One passage central to his theory is Psalm 82, where God appears to stand among other divine beings before declaring: ‘You are “gods”; you are all sons of the Most High.’ But you will die like mere mortals; you will fall like every other ruler.’
To Biglino, the passage describes an assembly of the Elohim rather than a lone, all-powerful God.
He argued it reflects a council of powerful beings, not a single divine ruler. Biblical scholar Michael S Heiser also interpreted Psalm 82 as describing a divine council, although he viewed its members as spiritual beings rather than extraterrestrials.
The Italian author extended that interpretation beyond the Psalms, arguing that several biblical passages traditionally viewed as supernatural visions are better understood as eyewitness descriptions of advanced technology.

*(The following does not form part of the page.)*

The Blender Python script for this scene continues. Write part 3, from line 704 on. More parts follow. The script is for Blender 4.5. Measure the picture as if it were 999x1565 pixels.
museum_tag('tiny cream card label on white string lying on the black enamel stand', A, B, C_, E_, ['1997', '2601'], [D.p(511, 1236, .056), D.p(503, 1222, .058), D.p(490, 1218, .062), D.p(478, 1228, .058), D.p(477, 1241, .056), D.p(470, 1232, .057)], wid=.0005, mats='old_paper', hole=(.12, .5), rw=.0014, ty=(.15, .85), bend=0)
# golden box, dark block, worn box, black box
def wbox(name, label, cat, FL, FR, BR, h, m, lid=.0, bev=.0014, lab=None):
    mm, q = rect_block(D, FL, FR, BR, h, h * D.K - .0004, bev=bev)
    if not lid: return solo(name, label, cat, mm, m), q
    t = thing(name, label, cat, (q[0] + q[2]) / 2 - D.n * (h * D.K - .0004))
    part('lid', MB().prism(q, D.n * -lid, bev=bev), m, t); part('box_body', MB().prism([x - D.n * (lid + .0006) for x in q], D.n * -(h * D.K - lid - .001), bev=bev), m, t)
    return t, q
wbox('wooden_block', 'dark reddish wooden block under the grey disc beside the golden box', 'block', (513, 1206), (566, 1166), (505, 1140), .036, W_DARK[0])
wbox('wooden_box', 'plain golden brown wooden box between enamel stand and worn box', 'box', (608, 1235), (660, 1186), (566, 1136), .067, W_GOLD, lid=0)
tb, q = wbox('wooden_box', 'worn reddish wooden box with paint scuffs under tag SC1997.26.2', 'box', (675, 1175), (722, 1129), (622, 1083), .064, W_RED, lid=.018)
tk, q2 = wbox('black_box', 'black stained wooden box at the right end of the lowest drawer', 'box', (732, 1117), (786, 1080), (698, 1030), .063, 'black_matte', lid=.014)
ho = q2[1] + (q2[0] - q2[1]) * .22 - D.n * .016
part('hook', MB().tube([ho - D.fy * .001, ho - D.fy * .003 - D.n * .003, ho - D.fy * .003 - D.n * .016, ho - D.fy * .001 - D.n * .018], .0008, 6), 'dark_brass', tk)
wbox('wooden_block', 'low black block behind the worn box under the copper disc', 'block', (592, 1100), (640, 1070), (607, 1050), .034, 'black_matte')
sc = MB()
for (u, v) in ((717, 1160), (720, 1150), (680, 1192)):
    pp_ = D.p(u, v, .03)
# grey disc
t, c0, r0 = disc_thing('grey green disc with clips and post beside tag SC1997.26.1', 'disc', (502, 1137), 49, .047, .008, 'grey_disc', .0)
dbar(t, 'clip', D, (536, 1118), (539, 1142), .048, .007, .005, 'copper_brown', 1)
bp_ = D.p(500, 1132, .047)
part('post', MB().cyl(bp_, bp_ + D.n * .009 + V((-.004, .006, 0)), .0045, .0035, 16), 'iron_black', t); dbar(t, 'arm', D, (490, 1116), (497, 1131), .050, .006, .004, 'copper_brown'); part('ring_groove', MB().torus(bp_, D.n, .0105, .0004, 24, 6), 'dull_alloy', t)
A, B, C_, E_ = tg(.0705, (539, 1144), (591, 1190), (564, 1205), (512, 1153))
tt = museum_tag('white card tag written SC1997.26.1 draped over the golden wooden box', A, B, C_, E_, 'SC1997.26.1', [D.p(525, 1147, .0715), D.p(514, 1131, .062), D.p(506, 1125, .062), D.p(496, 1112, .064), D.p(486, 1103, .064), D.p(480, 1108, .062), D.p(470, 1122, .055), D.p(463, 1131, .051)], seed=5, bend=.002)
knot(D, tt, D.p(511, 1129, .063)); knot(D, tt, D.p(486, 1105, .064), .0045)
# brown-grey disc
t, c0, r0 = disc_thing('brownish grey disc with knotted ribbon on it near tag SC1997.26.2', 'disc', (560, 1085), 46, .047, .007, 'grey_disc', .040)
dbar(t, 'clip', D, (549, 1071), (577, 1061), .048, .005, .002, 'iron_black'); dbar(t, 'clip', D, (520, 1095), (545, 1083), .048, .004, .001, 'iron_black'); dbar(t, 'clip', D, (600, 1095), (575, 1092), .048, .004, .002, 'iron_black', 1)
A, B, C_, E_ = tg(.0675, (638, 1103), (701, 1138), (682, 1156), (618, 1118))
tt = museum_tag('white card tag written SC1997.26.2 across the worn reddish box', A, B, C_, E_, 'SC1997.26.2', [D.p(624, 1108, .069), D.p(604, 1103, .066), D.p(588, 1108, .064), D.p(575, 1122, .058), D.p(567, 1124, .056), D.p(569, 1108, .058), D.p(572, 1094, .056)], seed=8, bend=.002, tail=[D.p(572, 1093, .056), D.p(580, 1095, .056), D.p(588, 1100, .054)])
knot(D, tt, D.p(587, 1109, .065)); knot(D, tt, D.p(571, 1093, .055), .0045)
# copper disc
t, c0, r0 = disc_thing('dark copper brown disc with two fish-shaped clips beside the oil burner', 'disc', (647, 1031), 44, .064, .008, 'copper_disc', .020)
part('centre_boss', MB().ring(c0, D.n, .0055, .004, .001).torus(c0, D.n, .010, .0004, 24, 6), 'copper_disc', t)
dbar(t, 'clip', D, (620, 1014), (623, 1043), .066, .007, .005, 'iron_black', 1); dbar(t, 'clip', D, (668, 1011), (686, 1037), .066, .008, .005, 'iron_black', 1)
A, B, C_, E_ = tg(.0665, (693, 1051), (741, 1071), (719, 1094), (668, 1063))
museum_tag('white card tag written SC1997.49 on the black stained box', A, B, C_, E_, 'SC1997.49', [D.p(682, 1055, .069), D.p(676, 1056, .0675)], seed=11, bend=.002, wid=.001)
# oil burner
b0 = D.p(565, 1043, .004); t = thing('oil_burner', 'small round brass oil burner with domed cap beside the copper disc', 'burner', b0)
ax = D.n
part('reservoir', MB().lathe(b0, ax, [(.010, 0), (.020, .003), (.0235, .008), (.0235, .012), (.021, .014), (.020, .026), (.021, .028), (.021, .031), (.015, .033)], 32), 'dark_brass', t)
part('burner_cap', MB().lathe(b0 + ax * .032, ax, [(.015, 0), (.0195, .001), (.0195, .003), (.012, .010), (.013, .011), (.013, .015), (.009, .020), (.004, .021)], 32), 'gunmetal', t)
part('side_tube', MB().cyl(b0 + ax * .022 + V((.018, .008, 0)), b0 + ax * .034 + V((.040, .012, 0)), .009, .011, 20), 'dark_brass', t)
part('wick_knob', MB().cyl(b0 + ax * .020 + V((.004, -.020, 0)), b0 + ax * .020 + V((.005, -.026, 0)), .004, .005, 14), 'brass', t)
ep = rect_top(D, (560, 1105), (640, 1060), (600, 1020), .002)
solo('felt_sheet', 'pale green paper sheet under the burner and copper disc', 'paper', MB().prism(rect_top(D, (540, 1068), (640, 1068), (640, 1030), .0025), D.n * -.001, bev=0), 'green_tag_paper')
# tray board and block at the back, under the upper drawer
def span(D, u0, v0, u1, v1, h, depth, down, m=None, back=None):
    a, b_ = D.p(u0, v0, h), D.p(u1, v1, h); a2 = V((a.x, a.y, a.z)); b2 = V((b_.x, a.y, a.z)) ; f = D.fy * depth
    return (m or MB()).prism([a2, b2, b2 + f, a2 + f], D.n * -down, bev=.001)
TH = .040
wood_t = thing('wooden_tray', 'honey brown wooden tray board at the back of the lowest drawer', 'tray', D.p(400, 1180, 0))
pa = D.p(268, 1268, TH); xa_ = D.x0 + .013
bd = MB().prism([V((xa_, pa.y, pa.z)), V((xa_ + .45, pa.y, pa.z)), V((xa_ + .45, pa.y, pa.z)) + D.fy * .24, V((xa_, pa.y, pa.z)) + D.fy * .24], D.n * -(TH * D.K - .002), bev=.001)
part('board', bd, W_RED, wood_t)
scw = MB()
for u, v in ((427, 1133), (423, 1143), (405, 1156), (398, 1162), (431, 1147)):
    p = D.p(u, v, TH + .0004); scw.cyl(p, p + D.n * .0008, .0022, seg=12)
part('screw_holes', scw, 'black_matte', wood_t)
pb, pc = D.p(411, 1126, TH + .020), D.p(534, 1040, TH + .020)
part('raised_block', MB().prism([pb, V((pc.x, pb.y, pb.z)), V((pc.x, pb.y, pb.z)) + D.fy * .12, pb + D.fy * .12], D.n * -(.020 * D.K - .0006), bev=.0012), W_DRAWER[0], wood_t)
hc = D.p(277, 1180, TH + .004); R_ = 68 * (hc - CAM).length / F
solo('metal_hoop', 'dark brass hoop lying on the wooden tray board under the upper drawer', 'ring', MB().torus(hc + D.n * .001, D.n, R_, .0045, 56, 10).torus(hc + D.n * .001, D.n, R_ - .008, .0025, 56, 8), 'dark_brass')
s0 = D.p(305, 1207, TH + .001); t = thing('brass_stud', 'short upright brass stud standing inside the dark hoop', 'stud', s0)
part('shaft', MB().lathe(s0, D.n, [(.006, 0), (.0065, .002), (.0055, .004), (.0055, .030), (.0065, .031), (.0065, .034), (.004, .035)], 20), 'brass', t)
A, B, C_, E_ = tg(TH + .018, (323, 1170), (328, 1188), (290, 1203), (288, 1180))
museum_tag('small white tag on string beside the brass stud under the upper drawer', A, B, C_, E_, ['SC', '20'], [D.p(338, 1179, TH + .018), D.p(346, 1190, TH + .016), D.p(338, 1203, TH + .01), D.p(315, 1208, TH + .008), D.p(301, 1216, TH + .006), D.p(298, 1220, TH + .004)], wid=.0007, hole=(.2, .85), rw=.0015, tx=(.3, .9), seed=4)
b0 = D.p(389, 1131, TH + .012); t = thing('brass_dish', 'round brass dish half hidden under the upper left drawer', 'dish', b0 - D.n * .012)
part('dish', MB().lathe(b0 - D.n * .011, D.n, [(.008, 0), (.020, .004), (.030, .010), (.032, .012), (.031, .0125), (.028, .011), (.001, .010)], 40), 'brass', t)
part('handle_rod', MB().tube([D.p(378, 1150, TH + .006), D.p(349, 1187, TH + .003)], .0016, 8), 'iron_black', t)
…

Among the most famous examples, he says, is the Book of Ezekiel, which describes ‘wheels one inside the other’ that ‘moved in every direction without moving.’
While mainstream biblical scholars regard the passage as a symbolic vision of God’s glory, Biglino believes the prophet was describing a craft using the limited language available more than 2,500 years ago.
‘The ancient Hebrew term “ruah” had a very concrete meaning, as it stood for “wind,” “breath,” “moving air,” “storm wind,” and thus, in a broader sense, for “that which moves swiftly through the air space,”‘ he said.
In his view, later theological interpretation transformed the word into ‘spirit,’ obscuring what was originally intended as a literal description of something moving rapidly through the sky.
Rather than recording a mystical experience, Biglino insists Ezekiel was documenting a real historical encounter.
‘We have a description of a very close encounter with an unidentified object that was undoubtedly in the air,’ he wrote.
‘It looked like a thundercloud coming from the north; in its center, the prophet saw a fire (a propulsion system?) rotating around itself, like luminous radiation.’